如来蔵には地水火風の四大種があり、それらを異なる比率で分別して送り出し、根身器界を構成する。地の種子が多く送り出され、占める比率が大きければ物質は堅固性を示し、水の種子が多く比率が大きければ物質は柔軟で湿性を帯び、火の成分が多ければ物質は熱量と温度を有し、風の成分が多ければ物質は軽軟で流動性を持つ。ゆえに如来蔵が我々の骨格・爪・髪・筋肉・腱を造る際には、地の種子を多く送り出す。その分量を如来蔵は知っているが、我々は知らない。
その時にはいわゆる「我々」は未だ存在せず、我々は如来蔵による創造に依存している。その時には意識心はまだ生じていない。たとえ現在意識があっても、依然としてこのことを知らず、無知のままである。ただ如来蔵が業種を了別して初めて、このことを知ることができる。その他の水・火・風の種子をどれだけ送り出すかも同様に如来蔵は知っており、誰かに教えられ指示される必要はない。なぜなら「誰か」という存在もおらず、全ては如来蔵が業種を了別することによって、これらのことを如何になすべきかを知っているからである。我々の血液・脳髄・骨髄を造る際には、如来蔵は水の種子を多く送り出し、他の種子は異なる比率で送り出す。これら全てを如来蔵は知っている。
いつ何を造るかを知っており、どの部位に何を造るかを知っている。どんな形状を、どんな色を、人形か畜生形か非人形かを知っている。いつ識心が生じるかを知っており、いつ胎児が円満して出生すべきかを知っている。出生後、色身五陰の一切の事柄が如何に変化するかを全て知っている。如何に成長し、どんな姿に育つかを全て知っている。いつどんな病を発すべきかを知っており、いつ衰老の相が現れるかを知っている。知った後は即ち衰老の相を現じ、いつ死を迎えるかを知っており、それゆえ死に際の兆候を現出させる。
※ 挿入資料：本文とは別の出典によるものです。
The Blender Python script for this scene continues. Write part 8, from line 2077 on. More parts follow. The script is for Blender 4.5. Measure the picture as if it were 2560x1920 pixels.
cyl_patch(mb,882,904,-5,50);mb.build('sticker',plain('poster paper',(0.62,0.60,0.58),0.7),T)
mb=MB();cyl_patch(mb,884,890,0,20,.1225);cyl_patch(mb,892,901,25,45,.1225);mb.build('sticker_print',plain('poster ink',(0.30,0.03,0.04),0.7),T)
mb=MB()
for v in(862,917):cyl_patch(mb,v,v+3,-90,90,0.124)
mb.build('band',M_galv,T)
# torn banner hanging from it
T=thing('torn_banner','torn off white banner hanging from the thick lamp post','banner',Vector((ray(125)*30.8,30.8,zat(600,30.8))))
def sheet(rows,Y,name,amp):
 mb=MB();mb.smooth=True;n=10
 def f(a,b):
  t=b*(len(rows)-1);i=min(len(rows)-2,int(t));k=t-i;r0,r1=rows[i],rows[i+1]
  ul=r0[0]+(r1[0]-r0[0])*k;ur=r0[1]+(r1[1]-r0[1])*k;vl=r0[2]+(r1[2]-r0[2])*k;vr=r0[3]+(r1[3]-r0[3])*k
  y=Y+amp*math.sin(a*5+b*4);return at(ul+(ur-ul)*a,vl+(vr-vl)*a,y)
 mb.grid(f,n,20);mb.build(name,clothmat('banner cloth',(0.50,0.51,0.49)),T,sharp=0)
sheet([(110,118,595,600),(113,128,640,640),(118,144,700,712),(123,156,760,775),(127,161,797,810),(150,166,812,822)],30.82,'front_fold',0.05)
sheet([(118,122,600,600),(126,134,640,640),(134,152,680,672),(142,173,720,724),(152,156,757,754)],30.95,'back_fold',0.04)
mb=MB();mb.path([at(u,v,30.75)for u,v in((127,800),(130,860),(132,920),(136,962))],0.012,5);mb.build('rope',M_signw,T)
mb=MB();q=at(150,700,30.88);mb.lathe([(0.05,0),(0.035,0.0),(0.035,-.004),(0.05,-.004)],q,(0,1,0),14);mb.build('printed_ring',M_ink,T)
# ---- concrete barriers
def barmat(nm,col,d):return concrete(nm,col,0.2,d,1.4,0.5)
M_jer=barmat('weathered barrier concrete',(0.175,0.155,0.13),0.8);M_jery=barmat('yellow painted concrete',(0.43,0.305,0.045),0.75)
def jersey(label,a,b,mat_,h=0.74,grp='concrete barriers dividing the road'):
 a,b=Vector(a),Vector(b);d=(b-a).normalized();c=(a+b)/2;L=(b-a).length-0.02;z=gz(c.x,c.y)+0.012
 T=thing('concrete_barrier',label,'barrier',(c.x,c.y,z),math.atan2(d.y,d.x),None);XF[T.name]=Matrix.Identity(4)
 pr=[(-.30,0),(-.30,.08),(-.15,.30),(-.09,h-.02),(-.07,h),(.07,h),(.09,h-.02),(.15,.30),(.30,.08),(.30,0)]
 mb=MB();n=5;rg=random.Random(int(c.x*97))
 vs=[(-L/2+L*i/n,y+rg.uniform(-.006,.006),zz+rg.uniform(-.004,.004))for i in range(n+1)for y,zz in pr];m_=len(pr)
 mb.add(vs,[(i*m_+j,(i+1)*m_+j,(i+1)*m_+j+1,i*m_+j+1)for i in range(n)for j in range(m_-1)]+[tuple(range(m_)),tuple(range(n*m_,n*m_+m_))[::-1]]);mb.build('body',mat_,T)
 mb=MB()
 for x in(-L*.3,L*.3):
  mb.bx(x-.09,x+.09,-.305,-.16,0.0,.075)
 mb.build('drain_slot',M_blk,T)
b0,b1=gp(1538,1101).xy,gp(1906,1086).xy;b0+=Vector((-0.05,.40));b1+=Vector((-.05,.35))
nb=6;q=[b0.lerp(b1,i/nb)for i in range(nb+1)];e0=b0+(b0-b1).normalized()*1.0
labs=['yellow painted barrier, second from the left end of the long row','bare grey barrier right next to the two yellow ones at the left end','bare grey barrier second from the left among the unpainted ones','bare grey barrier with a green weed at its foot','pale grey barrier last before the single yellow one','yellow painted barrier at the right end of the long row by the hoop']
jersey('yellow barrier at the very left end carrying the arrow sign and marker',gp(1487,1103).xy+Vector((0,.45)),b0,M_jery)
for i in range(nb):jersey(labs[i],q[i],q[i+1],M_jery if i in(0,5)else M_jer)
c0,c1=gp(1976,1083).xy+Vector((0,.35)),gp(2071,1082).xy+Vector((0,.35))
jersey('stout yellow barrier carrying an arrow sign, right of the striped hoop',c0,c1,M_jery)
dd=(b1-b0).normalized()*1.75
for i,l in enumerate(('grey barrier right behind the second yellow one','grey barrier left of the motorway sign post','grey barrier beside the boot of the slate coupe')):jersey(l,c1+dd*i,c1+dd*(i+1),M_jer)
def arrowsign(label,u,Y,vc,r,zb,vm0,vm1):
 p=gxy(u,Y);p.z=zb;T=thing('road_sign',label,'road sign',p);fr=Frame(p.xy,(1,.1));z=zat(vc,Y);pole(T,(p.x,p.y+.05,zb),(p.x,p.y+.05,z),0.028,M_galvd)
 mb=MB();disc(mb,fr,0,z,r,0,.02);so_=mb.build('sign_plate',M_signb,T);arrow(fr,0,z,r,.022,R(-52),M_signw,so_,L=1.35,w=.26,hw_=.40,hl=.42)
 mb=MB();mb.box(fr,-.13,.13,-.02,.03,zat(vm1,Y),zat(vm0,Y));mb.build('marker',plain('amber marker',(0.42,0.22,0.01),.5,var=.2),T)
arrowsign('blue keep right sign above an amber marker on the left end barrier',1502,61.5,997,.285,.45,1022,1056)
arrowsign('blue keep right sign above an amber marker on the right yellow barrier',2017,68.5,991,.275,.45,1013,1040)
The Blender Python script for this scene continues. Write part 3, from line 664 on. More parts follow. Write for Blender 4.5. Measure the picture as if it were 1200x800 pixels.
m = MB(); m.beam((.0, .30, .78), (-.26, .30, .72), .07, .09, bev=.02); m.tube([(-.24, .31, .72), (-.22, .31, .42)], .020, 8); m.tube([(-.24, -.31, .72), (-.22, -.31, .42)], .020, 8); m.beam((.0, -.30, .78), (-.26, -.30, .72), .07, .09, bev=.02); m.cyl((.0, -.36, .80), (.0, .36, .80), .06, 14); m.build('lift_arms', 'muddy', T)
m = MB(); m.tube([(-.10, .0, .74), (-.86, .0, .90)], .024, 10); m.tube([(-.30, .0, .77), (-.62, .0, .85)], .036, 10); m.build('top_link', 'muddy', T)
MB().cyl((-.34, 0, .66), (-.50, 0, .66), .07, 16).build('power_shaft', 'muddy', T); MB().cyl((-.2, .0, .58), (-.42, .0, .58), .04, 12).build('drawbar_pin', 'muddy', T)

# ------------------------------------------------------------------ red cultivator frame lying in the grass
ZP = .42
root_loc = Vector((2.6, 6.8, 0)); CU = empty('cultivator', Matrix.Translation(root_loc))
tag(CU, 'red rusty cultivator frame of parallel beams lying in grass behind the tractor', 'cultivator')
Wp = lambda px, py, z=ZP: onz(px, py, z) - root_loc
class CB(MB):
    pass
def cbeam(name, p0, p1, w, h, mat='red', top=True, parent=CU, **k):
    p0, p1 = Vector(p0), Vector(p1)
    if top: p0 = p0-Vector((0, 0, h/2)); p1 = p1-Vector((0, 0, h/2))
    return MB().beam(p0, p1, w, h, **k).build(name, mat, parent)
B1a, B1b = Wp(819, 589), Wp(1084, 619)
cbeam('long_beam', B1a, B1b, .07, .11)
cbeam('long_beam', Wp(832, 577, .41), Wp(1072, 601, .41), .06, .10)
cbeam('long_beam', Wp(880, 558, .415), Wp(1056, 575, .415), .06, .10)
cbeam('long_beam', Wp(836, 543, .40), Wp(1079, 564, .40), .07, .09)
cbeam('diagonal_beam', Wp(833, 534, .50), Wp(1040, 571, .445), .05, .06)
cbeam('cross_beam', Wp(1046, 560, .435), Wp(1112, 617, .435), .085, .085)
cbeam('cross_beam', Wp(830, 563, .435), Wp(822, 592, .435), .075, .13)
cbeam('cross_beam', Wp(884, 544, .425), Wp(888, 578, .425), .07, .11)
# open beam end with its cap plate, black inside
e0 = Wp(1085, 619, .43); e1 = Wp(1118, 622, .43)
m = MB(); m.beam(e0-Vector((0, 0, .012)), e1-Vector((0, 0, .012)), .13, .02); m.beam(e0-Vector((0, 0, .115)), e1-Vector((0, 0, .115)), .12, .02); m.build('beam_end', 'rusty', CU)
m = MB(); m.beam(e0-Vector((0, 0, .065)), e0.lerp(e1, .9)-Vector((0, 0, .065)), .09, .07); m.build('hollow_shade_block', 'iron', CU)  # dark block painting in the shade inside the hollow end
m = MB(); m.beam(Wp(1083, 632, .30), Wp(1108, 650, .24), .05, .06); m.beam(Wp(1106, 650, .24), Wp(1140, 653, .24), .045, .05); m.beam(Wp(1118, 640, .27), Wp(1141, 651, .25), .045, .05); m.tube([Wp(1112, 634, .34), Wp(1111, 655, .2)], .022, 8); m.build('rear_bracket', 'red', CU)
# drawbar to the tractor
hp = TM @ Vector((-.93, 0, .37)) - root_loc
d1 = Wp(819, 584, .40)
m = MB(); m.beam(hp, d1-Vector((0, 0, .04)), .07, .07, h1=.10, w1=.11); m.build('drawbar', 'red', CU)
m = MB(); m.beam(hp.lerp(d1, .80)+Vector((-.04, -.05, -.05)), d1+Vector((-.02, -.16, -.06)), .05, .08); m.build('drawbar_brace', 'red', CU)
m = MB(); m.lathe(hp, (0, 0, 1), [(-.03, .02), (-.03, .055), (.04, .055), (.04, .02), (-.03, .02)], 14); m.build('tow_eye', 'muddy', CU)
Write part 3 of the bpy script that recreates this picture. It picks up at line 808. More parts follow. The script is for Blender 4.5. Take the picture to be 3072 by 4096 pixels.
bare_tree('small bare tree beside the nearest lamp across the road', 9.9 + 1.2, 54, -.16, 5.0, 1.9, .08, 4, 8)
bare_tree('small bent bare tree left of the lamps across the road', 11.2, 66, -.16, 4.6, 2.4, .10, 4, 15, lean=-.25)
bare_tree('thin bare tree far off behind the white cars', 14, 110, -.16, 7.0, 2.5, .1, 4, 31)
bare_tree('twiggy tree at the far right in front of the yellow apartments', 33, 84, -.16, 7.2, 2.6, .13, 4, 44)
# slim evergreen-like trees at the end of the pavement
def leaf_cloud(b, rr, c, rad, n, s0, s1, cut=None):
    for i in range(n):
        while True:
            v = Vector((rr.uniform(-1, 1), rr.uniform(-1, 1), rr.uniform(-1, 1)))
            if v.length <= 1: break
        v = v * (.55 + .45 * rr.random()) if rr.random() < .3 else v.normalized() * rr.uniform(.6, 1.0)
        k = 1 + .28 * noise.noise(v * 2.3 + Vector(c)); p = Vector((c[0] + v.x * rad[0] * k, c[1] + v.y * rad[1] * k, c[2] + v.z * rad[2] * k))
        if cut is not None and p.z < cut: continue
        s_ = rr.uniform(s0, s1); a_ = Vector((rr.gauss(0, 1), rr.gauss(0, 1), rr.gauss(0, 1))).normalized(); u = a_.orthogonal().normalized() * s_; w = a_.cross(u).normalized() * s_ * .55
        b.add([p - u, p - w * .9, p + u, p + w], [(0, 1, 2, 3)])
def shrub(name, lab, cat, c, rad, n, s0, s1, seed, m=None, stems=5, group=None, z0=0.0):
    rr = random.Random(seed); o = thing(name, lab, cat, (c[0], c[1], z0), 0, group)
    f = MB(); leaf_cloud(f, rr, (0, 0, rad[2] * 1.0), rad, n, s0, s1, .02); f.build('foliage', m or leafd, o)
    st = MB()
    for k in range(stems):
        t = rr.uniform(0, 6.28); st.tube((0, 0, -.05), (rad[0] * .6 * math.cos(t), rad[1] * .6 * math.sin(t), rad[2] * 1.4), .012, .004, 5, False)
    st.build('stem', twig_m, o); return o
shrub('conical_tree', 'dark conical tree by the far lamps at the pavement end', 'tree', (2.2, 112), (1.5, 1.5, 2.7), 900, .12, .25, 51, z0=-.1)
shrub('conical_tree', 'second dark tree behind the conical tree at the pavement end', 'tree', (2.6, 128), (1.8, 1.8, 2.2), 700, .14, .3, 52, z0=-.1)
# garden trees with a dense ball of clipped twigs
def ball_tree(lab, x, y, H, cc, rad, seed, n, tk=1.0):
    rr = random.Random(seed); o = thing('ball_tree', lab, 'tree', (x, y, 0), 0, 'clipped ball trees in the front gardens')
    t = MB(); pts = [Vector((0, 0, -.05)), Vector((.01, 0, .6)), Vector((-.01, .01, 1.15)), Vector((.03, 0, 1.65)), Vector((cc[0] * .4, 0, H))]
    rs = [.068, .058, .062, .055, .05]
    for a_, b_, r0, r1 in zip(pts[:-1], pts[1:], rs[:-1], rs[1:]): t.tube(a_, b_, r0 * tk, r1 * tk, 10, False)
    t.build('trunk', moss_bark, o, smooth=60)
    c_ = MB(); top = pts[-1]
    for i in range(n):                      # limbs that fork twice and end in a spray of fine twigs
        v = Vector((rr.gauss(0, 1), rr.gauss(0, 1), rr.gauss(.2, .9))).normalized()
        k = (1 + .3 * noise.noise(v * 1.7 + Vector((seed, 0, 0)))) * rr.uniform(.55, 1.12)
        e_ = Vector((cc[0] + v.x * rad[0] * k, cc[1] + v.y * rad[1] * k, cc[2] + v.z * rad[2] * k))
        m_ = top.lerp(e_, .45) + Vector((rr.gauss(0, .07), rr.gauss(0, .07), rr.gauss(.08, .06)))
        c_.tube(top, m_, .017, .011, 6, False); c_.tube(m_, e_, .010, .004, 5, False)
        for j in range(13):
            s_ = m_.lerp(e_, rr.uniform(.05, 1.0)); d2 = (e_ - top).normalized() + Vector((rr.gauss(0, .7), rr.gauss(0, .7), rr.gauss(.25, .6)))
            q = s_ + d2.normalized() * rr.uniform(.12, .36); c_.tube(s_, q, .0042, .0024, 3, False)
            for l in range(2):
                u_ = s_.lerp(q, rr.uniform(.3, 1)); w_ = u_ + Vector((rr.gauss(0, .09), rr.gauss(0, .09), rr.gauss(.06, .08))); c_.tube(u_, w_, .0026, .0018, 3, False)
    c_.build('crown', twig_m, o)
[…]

如来蔵はいつ色身を離れるかも知っており、どんな中有の身が生じるかも知っている。また衆生がどの道に生まれ変わるべきか、どんな父母と縁があるかも知っている。我々が知らないことを全て知っており、宇宙器世間が如何に創造されるかを知っている。山川河流・花草樹木が如何に生じるかを知っており、宇宙器世間がいつ壊滅し、どう崩壊するかを知っている。知らないことなど何一つない。考えてみよ、我々自身は一体何を知っているというのか、全ては無明である。これが如来蔵の智慧の境界である。如来蔵は一切の法に惑わされず、一切の法を覚知し、一切の法を念じ、一切の法を変じ、一切の法を現出させる。その功能徳用は無量無辺であり、仏となるまで我々はこれらの法を全て了知することはできない。